O que é tanto mais grave quanto seja diminuta a percentagem dessas despesas sociais nos PIB e quanto menores forem os PIB, e Portugal (os portugueses!) sofre particularmente por ter um baixíssimo numerador a dividir por muito pequeno denominador.

Quem tinha dúvidas, tire-as; quem tinha ilusões, desiluda-se... ou arranje, rápido, ilusões novas.

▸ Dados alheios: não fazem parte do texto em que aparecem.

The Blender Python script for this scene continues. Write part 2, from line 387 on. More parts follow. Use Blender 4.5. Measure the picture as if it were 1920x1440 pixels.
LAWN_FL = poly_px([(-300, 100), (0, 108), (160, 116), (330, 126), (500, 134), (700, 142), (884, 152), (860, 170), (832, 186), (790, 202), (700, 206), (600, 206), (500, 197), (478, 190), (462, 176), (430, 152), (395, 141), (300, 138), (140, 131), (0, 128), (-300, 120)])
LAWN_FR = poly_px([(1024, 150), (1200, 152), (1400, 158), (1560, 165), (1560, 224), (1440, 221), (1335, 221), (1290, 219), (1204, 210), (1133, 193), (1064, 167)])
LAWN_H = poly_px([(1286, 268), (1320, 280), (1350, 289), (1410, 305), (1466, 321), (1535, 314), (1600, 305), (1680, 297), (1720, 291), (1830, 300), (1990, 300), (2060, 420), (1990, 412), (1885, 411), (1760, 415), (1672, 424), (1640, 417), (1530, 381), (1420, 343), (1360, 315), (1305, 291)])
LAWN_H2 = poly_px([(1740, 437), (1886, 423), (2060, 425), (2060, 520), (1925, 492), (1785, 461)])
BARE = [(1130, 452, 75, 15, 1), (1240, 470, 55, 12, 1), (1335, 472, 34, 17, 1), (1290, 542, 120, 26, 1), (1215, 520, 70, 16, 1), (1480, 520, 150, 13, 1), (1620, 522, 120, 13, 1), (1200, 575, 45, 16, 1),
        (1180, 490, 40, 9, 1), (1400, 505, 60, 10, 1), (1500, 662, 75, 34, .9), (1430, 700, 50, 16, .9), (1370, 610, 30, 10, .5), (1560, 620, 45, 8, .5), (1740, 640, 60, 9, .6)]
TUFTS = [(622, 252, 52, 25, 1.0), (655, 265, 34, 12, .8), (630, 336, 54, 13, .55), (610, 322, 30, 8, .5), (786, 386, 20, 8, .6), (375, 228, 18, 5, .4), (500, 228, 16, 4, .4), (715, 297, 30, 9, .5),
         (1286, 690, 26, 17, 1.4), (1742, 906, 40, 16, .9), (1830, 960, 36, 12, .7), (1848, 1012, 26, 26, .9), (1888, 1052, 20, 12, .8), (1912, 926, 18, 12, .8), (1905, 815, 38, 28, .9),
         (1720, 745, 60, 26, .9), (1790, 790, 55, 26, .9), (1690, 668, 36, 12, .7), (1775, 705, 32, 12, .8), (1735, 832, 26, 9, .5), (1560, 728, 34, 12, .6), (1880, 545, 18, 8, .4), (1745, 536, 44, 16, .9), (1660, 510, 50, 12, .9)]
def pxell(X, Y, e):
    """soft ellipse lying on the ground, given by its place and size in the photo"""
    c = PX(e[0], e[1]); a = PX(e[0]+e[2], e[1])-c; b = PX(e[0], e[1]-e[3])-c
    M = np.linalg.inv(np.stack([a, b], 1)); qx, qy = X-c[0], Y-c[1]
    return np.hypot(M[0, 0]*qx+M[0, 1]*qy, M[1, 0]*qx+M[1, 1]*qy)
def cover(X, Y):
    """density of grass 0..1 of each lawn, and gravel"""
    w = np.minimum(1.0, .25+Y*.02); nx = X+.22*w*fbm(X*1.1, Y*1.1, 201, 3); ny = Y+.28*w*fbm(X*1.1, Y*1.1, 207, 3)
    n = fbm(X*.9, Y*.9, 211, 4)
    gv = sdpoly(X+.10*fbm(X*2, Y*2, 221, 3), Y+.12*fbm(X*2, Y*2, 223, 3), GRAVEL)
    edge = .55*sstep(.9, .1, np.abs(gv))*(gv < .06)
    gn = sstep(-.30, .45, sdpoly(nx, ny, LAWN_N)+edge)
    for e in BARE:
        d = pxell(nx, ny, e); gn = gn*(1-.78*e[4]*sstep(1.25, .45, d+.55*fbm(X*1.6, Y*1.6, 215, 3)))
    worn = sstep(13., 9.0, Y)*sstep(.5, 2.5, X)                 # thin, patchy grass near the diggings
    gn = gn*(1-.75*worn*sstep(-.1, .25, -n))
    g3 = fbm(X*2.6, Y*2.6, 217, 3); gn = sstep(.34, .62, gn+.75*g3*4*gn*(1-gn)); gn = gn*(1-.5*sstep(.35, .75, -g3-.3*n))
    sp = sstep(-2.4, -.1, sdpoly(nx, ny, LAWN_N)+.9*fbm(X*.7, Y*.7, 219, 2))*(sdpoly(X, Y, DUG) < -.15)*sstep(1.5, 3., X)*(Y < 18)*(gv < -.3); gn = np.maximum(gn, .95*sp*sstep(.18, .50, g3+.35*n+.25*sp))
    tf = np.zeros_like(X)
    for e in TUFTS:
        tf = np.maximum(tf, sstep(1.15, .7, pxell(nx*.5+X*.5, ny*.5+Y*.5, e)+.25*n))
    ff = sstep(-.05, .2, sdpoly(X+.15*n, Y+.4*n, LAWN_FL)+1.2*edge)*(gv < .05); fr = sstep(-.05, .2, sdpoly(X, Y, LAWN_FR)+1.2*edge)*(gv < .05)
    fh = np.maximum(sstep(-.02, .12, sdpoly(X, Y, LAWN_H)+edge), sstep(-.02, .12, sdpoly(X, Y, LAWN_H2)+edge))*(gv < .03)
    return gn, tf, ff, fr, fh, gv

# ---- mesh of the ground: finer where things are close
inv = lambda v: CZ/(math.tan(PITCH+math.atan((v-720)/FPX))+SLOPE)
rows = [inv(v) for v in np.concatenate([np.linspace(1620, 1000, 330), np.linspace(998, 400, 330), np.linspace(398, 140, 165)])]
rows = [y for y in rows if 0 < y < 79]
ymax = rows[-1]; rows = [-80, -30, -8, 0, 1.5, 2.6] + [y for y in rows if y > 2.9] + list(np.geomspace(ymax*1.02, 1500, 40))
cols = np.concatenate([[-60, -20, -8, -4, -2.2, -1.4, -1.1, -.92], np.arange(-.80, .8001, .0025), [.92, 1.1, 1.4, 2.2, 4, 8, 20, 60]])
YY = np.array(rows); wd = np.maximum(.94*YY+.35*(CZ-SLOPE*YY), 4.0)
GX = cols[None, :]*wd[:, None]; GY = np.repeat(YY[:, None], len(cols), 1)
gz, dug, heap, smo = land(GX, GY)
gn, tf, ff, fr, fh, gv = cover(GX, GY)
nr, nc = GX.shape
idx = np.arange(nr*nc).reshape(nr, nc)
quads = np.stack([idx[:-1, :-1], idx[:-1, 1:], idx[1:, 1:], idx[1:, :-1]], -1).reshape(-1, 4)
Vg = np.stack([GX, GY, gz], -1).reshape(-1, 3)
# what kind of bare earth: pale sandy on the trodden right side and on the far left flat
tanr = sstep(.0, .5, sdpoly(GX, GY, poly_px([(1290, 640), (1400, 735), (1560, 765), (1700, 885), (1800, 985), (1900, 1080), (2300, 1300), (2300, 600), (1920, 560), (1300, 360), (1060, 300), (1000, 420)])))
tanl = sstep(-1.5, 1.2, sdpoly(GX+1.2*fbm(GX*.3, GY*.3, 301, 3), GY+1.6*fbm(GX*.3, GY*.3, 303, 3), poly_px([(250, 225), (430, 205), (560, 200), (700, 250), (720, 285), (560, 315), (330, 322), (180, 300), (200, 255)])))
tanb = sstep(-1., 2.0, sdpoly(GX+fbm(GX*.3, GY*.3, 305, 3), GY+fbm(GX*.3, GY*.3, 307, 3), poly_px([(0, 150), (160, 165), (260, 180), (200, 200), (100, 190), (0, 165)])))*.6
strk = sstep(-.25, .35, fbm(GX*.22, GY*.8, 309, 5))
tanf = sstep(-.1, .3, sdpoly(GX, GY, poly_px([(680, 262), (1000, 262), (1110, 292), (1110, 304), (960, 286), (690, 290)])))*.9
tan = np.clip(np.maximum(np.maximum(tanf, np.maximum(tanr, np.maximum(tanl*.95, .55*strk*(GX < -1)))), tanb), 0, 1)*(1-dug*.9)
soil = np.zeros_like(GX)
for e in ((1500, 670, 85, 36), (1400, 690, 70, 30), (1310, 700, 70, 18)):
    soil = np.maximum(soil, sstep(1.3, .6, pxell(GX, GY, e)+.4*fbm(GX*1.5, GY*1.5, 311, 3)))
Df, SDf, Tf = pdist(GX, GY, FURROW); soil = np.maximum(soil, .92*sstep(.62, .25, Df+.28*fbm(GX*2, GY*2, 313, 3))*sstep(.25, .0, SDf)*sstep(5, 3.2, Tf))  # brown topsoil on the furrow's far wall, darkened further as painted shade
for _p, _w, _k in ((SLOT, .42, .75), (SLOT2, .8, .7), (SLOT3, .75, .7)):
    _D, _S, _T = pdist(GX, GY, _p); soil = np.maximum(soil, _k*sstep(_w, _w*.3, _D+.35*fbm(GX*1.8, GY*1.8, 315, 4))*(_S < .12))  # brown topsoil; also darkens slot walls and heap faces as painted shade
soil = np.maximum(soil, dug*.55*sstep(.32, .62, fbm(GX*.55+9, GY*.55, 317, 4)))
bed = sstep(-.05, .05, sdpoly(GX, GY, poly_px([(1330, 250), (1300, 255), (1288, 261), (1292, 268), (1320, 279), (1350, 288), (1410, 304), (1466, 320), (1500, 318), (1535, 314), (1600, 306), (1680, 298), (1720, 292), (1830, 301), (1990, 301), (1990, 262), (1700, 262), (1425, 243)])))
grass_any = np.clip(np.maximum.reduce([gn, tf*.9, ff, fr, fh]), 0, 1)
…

Mas também acontece que esta imposição não vai ser fácil porque, além dos financeiros da política há os políticos da finanças e há a chamada opinião pública (arranjam cada nome para o povo!). Ora os políticos, por mais financeiros que sejam, não esquecem o desemprego, a situação social, os efeitos sobre a aceitação das suas opções, as sondagens, não podem esquecer a opinião pública. Quando conseguem esquecê-la de dia, aparece-lhes de noite, em pesadelos. Até porque, quando as coisas passam certas marcas, ela faz-se lembrar.

É por isso que Kohl, político da finança, ao enfrentar a situação de mais de 4 milhões de desempregados alemães, não pode fazer como Tietemayer, financeiro da política e presidente do banco central alemão, queria que fosse feito. Há limites de suportabilidade social que faz com que os políticos da finança não coincidam sempre com os financeiros da política (*).

Para além, claro, da força directa, inimaginável (pelos próprios), que têm os trabalhadores, os povos, a "opinião pública", e que não vão descobrindo quanto mais a sociedade em que vivem não vai podendo esconder os seus podres.

Esta é, a meu/nosso ver, a verdadeira questão.


(*) Nesta galeria de nomes não podia faltar, ainda que em nota de pé de página para não estragar (mais) o texto, o senhor de Silguy, comissário das finanças, o mais político dos financeiros ou o mais financeiro dos políticos, que acaba de dar um deplorável espectáculo de malabarismo com números, apregoando sem pudor uma credibilidade que ninguém consegue descortinar nem mesmo a sua colega Bonina, que quase se diria ter exigido, em defesa da sua Itália, "ou há moralidades e não há Euro ou entram todos".